The Working Families Party holds some positions to the left of the Democratic Party, but it ought to be noted that, in an effort to appeal to blue-collar workers, its candidates often take positions well to the right of the Democrats. In Westchester County, home to many socially liberal Democrats & independents, WFP Candidates have cut into the Democratic vote by running against gay rights, affirmative action, gun control, immigrants' rights and public libraries (!).


One of the beauties of IRV, to me, is people can clearly record their political mind with the 1st round vote.

Neither of the major parties, separately or compromised, represents my political positions(remotely). Many times I vote with 50% that don't waste the gas to participate in elections. I would be first in line every election if IRV was our voting method.

Leaving aside the inevitable joke votes, 1st round votes are likely to be the 1st accurate representation of american political beliefs. And I would be very interested to see what people really think in this country.

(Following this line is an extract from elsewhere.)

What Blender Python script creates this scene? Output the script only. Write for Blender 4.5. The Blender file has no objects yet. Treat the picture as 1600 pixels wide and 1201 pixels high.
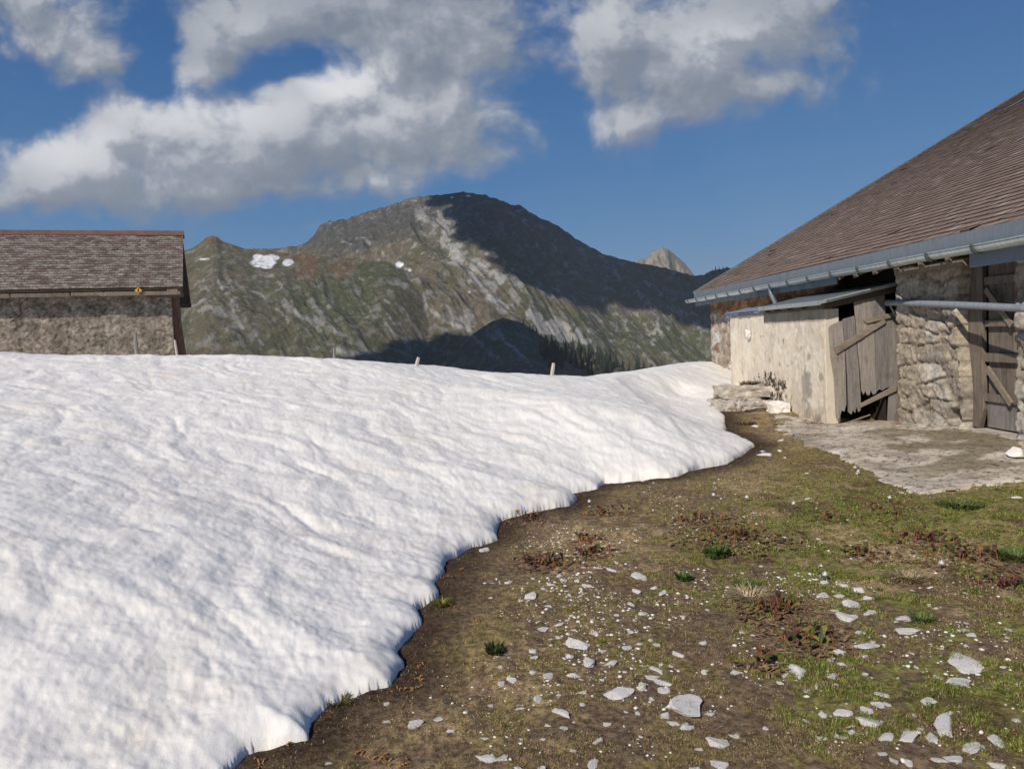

While taking note that "aggrandizing" is clearly not in my insta-spell vocabulary, I still question its usefulness as a Nader label (a self-aggrandizing political candidate? now there's a shock!) Happily, I see you dropped "crackpot" in your responding comment. Thank you for that. While my personal preference is for proportional representation, I'm inclined to agree with the commenter above that IRV could bring more voters to the polls. As far as your question about the meaning of Rook's "naughty,naughty" remark, I can only speak for what his comment meant to me. I understood it as a response to yours that IRV fosters voting as a "gesture" and that "such symbolism discourages voters from developing political maturity and recognizing that, in a democracy, they don't always have their own perfect choice."